Supplied data —
+++++
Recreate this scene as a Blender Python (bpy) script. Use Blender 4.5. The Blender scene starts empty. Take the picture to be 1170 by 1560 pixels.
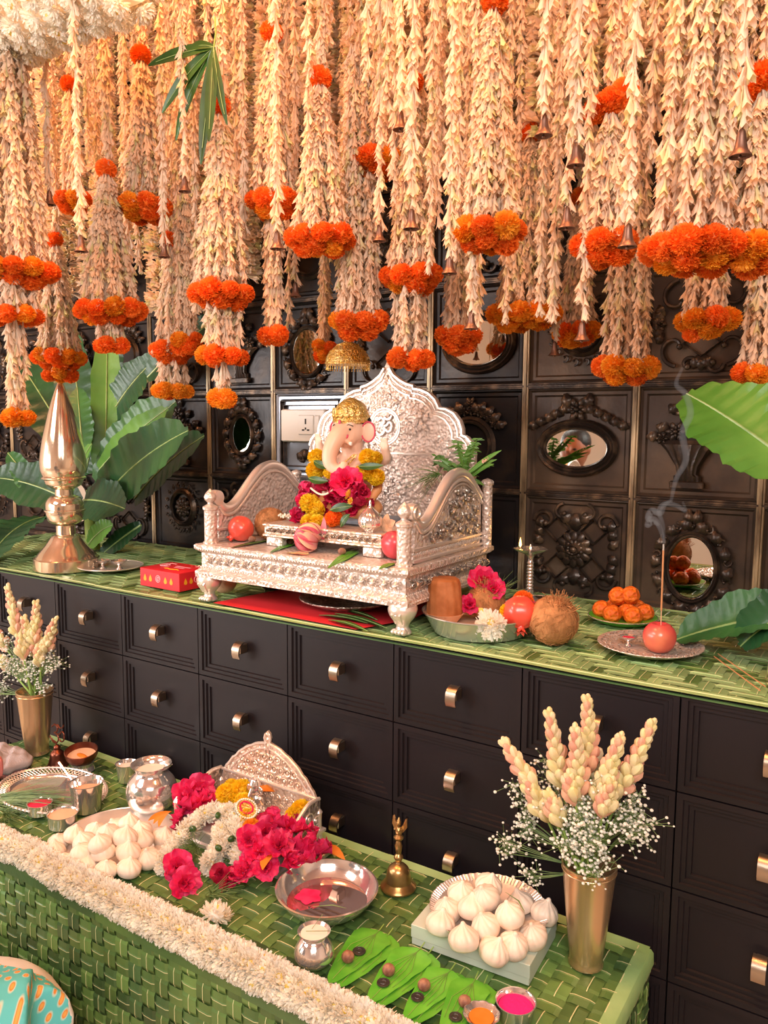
import bpy, math, random
import numpy as np
from mathutils import Vector, Matrix
PI=math.pi
rnd=random.Random(7); rng=np.random.default_rng(7)
S=bpy.context.scene; COL=S.collection

# ---------------------------------------------------------------- camera
# world: X along the drawer fronts, Y into the wall, Z up; z=0 is the top row of drawer knobs, floor at -0.70
FPX,YAW,PITCH,ROLL=1210.98,-0.5743,-0.1096,0.0069
CAM=np.array([2.2472,-1.4299,0.5587])
def _basis():
    cy,sy=math.cos(YAW),math.sin(YAW); cp,sp=math.cos(PITCH),math.sin(PITCH)
    f=np.array([sy*cp,cy*cp,sp]); r=np.array([cy,-sy,0.0]); u=np.cross(r,f)
    c,s=math.cos(ROLL),math.sin(ROLL)
    return np.array([c*r+s*u,-s*r+c*u,f])
BAS=_basis()
cd=bpy.data.cameras.new('camera'); cam=bpy.data.objects.new('camera',cd); COL.objects.link(cam)
cd.sensor_fit='VERTICAL'; cd.sensor_height=36.0; cd.lens=FPX/1560*36.0; cd.clip_start=0.02
mw=Matrix.Identity(4)
for i in range(3):
    mw[i][0]=BAS[0][i]; mw[i][1]=BAS[1][i]; mw[i][2]=-BAS[2][i]; mw[i][3]=CAM[i]
cam.matrix_world=mw; S.camera=cam
def ray(x,y):
    return np.array([(x-585)/FPX,-(y-780)/FPX,1.0])@BAS
def atz(x,y,z): d=ray(x,y); return CAM+d*(z-CAM[2])/d[2]      # pixel -> point on a horizontal surface
def aty(x,y,Y): d=ray(x,y); return CAM+d*(Y-CAM[1])/d[1]      # pixel -> point on a plane parallel to the wall
def atx(x,y,X): d=ray(x,y); return CAM+d*(X-CAM[0])/d[0]
def depth(P): return float((np.array(P)-CAM)@BAS[2])
def msz(px,P): return px*depth(P)/FPX                          # pixels -> metres at a point

# ---------------------------------------------------------------- world, lamps, exposure
W=bpy.data.worlds.new('world'); S.world=W; W.use_nodes=True
W.node_tree.nodes['Background'].inputs[0].default_value=(1.0,.93,.86,1)
W.node_tree.nodes['Background'].inputs[1].default_value=0.5
S.view_settings.view_transform='Standard'; S.view_settings.look='None'
S.view_settings.exposure=0.12; S.view_settings.gamma=1.0; S.view_settings.use_curve_mapping=False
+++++
Reproduce the whole listing exactly, but not the images in it.

Output —
Recreate this scene as a Blender Python (bpy) script. Use Blender 4.5. The Blender scene starts empty. Take the picture to be 1170 by 1560 pixels.
import bpy, math, random
import numpy as np
from mathutils import Vector, Matrix
PI=math.pi
rnd=random.Random(7); rng=np.random.default_rng(7)
S=bpy.context.scene; COL=S.collection

# ---------------------------------------------------------------- camera
# world: X along the drawer fronts, Y into the wall, Z up; z=0 is the top row of drawer knobs, floor at -0.70
FPX,YAW,PITCH,ROLL=1210.98,-0.5743,-0.1096,0.0069
CAM=np.array([2.2472,-1.4299,0.5587])
def _basis():
    cy,sy=math.cos(YAW),math.sin(YAW); cp,sp=math.cos(PITCH),math.sin(PITCH)
    f=np.array([sy*cp,cy*cp,sp]); r=np.array([cy,-sy,0.0]); u=np.cross(r,f)
    c,s=math.cos(ROLL),math.sin(ROLL)
    return np.array([c*r+s*u,-s*r+c*u,f])
BAS=_basis()
cd=bpy.data.cameras.new('camera'); cam=bpy.data.objects.new('camera',cd); COL.objects.link(cam)
cd.sensor_fit='VERTICAL'; cd.sensor_height=36.0; cd.lens=FPX/1560*36.0; cd.clip_start=0.02
mw=Matrix.Identity(4)
for i in range(3):
    mw[i][0]=BAS[0][i]; mw[i][1]=BAS[1][i]; mw[i][2]=-BAS[2][i]; mw[i][3]=CAM[i]
cam.matrix_world=mw; S.camera=cam
def ray(x,y):
    return np.array([(x-585)/FPX,-(y-780)/FPX,1.0])@BAS
def atz(x,y,z): d=ray(x,y); return CAM+d*(z-CAM[2])/d[2]      # pixel -> point on a horizontal surface
def aty(x,y,Y): d=ray(x,y); return CAM+d*(Y-CAM[1])/d[1]      # pixel -> point on a plane parallel to the wall
def atx(x,y,X): d=ray(x,y); return CAM+d*(X-CAM[0])/d[0]
def depth(P): return float((np.array(P)-CAM)@BAS[2])
def msz(px,P): return px*depth(P)/FPX                          # pixels -> metres at a point

# ---------------------------------------------------------------- world, lamps, exposure
W=bpy.data.worlds.new('world'); S.world=W; W.use_nodes=True
W.node_tree.nodes['Background'].inputs[0].default_value=(1.0,.93,.86,1)
W.node_tree.nodes['Background'].inputs[1].default_value=0.5
S.view_settings.view_transform='Standard'; S.view_settings.look='None'
S.view_settings.exposure=0.12; S.view_settings.gamma=1.0; S.view_settings.use_curve_mapping=False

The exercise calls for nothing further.